_DATASET CONTENT_.
-*-*-

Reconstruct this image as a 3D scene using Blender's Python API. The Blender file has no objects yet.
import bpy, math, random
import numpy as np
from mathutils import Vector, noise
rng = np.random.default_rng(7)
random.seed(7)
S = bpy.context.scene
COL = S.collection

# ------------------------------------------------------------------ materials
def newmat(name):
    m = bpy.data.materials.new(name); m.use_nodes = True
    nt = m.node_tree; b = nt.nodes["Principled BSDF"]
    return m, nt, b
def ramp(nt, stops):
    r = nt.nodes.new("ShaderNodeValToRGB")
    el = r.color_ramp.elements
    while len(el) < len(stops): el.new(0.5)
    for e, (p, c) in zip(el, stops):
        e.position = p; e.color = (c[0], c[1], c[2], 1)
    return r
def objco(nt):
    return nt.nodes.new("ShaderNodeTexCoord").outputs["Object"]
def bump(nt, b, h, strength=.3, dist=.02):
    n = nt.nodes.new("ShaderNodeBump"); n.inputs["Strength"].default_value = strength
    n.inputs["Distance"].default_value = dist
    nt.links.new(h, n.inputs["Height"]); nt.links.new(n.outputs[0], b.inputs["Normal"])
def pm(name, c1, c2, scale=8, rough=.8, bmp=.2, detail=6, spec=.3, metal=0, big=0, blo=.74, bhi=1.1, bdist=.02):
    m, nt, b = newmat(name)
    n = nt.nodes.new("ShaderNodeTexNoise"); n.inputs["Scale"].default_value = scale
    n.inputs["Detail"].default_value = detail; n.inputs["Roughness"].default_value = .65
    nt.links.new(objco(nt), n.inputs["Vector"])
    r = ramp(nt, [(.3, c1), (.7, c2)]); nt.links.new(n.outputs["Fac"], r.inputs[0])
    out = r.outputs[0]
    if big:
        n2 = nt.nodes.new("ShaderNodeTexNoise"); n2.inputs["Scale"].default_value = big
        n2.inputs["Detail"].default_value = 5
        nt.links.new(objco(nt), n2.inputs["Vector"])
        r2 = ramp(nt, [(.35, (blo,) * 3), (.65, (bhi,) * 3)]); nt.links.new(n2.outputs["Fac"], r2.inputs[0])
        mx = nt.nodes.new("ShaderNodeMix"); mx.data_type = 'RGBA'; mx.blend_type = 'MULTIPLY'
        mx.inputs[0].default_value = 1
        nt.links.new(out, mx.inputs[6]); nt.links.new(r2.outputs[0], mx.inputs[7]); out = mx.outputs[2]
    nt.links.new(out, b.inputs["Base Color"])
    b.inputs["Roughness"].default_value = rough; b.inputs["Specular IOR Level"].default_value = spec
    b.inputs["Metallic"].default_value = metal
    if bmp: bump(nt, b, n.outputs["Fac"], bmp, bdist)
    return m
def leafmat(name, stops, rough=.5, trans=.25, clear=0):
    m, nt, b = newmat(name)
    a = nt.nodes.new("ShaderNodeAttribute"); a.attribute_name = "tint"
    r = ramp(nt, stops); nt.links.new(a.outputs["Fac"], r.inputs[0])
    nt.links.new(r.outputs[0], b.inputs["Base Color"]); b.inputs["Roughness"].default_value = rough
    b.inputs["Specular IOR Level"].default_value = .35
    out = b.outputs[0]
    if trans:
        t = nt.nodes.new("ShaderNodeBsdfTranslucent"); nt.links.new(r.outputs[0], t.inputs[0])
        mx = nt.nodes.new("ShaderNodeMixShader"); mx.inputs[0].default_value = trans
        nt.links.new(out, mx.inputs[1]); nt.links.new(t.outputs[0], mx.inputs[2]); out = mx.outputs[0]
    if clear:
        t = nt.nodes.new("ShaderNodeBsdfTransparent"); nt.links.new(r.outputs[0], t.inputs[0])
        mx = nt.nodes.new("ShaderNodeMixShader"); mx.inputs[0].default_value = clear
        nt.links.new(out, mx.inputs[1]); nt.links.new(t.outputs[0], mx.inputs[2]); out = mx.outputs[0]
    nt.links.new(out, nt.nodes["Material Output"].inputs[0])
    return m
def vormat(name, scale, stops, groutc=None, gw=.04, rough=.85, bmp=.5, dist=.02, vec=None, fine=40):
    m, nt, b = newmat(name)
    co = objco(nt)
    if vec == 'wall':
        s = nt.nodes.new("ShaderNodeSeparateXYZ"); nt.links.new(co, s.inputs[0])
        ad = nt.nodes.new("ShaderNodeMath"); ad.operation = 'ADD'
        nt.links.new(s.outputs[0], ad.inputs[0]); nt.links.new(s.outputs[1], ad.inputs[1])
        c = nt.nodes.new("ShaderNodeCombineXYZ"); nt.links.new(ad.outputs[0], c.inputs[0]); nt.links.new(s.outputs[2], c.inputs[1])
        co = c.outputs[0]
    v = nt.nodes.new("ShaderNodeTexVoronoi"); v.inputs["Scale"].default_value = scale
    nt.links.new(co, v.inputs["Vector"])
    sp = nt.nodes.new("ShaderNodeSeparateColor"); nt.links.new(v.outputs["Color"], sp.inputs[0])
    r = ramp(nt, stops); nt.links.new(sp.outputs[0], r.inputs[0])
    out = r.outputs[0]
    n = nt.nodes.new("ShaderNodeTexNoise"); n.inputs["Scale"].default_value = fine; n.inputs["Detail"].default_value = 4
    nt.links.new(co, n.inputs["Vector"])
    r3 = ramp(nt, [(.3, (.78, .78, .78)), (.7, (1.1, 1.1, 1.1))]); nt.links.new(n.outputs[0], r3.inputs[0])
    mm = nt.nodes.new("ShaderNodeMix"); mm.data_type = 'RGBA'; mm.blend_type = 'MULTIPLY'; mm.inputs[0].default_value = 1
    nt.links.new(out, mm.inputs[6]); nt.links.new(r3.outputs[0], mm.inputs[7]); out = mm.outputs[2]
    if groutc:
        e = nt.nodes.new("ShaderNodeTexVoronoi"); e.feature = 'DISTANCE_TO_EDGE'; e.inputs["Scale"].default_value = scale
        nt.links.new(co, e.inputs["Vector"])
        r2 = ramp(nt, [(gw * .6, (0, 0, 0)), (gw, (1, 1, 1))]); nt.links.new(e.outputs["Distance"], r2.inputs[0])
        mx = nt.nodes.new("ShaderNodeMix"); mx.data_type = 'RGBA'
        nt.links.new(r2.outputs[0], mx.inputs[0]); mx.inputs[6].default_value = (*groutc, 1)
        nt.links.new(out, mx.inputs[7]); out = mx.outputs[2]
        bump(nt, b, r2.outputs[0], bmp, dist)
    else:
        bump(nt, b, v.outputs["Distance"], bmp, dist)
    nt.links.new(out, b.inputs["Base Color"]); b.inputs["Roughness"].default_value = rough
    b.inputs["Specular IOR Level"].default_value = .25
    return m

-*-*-

_DIRECTION_.
Produce the lines from the top of the listing through the "COL = S.collection" line exactly as they appear, with no additional output.

_RESULT FOR THIS TASK_.
Reconstruct this image as a 3D scene using Blender's Python API. The Blender file has no objects yet.
import bpy, math, random
import numpy as np
from mathutils import Vector, noise
rng = np.random.default_rng(7)
random.seed(7)
S = bpy.context.scene
COL = S.collection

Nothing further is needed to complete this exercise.